財務分析の基本は財務諸表の見方を理解すること

企業の株式に投資する場合も社債を買う場合も、その意思決定の基礎となるのが財務諸表です。

財務諸表は、企業の一定時点の財政状態を表した貸借対照表、一定期間の経営成績を表した損益計算書、一定期間のキャッシュ・フローの状況を表したキャッシュ・フロー計算書から構成されています。特に重要となるのが、貸借対照表と損益計算書です。

ある会社の株式に投資しようとする場合、その会社の株価がどのくらいの水準にあるのが妥当かを計算できなければなりません。株価は、その会社の純資産を発行済み株式総数で割った一株当たり純資産を基にして決まります。現在の株価が一株当たり純資産と乖離している場合、なぜ、両者の間に差があるのかを分析しなければなりません。

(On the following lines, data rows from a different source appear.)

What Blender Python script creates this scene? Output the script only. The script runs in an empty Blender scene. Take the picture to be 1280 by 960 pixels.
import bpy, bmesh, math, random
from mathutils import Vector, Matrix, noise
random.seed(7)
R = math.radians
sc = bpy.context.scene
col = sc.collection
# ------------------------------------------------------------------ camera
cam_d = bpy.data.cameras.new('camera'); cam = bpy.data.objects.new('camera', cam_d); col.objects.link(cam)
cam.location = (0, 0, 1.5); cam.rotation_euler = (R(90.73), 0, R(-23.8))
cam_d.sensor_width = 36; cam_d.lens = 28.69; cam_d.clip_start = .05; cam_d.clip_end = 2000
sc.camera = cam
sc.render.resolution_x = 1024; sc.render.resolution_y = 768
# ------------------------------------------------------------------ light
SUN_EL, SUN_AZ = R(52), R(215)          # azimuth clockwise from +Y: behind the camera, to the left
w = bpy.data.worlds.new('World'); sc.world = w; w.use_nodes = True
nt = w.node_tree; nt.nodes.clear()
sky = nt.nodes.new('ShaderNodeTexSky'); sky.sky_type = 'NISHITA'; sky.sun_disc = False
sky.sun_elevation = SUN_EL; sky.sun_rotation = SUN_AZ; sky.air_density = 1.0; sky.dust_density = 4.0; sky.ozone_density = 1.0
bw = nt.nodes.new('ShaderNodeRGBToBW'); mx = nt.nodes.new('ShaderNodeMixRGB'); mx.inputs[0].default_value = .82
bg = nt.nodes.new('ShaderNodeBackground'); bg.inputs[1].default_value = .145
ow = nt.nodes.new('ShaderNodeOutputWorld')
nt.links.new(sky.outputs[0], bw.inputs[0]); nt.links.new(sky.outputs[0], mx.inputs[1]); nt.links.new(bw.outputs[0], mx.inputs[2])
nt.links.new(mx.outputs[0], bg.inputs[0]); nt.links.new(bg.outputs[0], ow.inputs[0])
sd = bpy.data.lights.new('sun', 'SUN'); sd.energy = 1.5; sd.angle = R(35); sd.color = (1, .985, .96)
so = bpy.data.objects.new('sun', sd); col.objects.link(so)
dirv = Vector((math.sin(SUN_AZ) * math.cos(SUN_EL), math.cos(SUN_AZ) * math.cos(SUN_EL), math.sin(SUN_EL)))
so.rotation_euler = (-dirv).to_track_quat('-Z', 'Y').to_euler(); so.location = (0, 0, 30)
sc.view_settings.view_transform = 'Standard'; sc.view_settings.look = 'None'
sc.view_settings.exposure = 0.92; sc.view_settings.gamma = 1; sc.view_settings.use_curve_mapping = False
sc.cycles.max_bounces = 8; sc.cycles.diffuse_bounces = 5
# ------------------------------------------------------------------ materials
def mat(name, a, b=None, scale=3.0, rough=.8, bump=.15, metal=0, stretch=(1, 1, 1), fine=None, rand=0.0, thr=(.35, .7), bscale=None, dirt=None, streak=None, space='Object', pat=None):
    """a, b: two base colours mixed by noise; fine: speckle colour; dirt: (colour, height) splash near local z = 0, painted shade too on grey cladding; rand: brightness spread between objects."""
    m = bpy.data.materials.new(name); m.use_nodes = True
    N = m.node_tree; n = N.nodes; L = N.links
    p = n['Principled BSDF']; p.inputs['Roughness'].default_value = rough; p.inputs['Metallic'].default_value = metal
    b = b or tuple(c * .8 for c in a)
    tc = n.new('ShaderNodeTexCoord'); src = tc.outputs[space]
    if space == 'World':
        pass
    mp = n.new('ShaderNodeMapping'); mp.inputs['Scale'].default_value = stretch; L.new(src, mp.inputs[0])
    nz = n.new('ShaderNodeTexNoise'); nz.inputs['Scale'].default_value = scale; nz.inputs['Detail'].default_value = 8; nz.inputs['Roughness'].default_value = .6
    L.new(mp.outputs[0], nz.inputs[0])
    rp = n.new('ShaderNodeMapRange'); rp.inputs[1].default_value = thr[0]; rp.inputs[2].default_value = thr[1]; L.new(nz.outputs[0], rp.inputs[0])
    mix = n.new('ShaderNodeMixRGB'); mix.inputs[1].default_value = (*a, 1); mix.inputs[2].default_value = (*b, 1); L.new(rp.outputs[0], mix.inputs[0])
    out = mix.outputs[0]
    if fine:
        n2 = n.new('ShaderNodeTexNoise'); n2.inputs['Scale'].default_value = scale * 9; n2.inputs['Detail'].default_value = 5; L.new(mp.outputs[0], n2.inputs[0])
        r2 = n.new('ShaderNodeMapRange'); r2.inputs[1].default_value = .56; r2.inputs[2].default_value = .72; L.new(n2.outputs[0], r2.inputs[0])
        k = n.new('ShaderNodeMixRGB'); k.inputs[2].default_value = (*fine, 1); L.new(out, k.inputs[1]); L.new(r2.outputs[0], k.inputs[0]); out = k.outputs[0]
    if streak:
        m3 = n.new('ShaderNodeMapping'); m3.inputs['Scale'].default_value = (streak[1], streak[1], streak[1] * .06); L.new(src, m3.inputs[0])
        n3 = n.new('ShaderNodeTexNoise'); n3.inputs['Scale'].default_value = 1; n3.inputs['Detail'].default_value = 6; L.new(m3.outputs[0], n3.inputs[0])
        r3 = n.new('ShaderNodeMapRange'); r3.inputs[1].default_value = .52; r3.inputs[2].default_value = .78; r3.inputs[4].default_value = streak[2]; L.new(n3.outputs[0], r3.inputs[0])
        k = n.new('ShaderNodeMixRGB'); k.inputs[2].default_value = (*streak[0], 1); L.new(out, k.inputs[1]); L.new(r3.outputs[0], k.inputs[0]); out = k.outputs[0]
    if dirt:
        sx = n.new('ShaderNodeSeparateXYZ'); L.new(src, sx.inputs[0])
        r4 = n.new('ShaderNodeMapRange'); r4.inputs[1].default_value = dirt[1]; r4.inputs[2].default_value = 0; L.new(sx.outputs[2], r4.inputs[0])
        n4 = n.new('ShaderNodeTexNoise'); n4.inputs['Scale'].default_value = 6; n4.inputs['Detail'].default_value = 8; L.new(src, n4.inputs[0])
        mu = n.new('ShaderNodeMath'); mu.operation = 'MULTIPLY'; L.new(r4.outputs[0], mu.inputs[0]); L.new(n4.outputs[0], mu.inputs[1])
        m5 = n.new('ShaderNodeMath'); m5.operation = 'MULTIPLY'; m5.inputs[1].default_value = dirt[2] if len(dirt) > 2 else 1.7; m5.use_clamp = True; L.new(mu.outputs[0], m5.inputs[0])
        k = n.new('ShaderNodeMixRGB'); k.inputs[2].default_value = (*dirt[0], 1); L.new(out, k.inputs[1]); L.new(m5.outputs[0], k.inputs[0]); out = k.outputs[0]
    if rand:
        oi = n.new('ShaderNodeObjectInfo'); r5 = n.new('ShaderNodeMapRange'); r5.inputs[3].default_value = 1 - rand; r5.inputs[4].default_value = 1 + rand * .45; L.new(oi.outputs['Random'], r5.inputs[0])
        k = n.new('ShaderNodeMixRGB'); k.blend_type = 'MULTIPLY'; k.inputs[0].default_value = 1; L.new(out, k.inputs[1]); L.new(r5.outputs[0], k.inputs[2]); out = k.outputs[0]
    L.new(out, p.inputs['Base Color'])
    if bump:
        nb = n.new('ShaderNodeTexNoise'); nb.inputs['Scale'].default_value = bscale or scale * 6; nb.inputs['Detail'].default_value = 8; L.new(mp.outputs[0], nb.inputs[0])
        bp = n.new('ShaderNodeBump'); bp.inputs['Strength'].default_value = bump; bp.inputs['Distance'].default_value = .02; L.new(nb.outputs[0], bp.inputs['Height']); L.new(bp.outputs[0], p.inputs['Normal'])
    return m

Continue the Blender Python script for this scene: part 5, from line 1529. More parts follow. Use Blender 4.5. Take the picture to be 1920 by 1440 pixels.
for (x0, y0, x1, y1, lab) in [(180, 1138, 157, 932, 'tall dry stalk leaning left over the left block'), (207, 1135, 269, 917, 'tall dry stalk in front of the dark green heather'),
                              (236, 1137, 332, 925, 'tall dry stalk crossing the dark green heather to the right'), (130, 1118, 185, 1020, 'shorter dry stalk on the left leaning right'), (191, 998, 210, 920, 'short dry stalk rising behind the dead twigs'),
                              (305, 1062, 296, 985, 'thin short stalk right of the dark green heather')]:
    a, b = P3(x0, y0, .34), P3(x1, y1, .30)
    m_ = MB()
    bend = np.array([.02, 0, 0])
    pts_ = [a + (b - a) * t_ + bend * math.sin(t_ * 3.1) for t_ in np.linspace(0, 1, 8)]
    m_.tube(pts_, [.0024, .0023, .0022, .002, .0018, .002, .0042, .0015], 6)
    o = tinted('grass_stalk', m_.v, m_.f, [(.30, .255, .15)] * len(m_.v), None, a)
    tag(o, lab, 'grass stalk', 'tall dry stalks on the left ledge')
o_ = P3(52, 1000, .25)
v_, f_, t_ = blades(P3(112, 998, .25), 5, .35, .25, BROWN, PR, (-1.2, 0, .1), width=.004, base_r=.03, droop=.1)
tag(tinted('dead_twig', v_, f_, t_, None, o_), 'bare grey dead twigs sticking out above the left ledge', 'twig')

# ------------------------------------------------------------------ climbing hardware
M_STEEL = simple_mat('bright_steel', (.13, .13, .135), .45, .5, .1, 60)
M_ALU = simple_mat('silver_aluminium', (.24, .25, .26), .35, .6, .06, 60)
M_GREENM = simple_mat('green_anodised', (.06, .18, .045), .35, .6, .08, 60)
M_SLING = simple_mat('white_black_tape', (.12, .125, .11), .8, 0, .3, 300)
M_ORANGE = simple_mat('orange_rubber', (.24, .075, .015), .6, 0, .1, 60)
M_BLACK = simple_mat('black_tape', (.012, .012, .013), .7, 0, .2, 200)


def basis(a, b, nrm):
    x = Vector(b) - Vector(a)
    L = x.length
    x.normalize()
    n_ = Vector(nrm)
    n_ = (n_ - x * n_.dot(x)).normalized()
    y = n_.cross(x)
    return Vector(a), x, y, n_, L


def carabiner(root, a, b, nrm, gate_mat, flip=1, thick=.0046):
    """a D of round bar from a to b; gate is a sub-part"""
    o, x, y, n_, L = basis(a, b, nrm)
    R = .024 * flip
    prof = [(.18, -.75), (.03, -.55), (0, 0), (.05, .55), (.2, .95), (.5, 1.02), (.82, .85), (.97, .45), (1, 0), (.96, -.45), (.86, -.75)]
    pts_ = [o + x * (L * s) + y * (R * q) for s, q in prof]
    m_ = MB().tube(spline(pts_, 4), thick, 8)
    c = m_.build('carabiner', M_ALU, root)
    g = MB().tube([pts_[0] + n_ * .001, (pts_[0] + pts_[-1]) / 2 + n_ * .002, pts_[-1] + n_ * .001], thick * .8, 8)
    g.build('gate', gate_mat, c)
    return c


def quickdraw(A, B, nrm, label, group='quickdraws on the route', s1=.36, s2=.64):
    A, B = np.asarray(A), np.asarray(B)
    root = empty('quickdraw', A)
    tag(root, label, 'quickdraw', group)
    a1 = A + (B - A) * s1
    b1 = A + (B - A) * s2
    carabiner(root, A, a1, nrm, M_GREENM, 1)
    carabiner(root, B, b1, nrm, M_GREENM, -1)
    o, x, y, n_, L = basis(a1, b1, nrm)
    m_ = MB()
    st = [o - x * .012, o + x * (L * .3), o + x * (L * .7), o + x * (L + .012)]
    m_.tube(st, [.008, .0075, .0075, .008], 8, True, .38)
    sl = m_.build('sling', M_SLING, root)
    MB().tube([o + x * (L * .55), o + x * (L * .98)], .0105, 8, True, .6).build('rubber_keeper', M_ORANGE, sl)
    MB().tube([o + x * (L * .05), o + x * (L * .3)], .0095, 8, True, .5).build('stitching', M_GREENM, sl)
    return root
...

株価は、一株当たり純資産を基礎にして決定されますが、それだけでなく、将来の収益性も折り込まれています。今後、会社の業績が好調に推移するのか、それとも低迷するのかによって、一株当たり純資産に調整される要素は異なってきます。

今後も業績が好調であれば、現在の一株当たり純資産よりも株価は大幅に高くなります。しかし、その会社に将来性がないと予測される場合には、現在の一株当たり純資産よりも株価はそれほど高くならないでしょう。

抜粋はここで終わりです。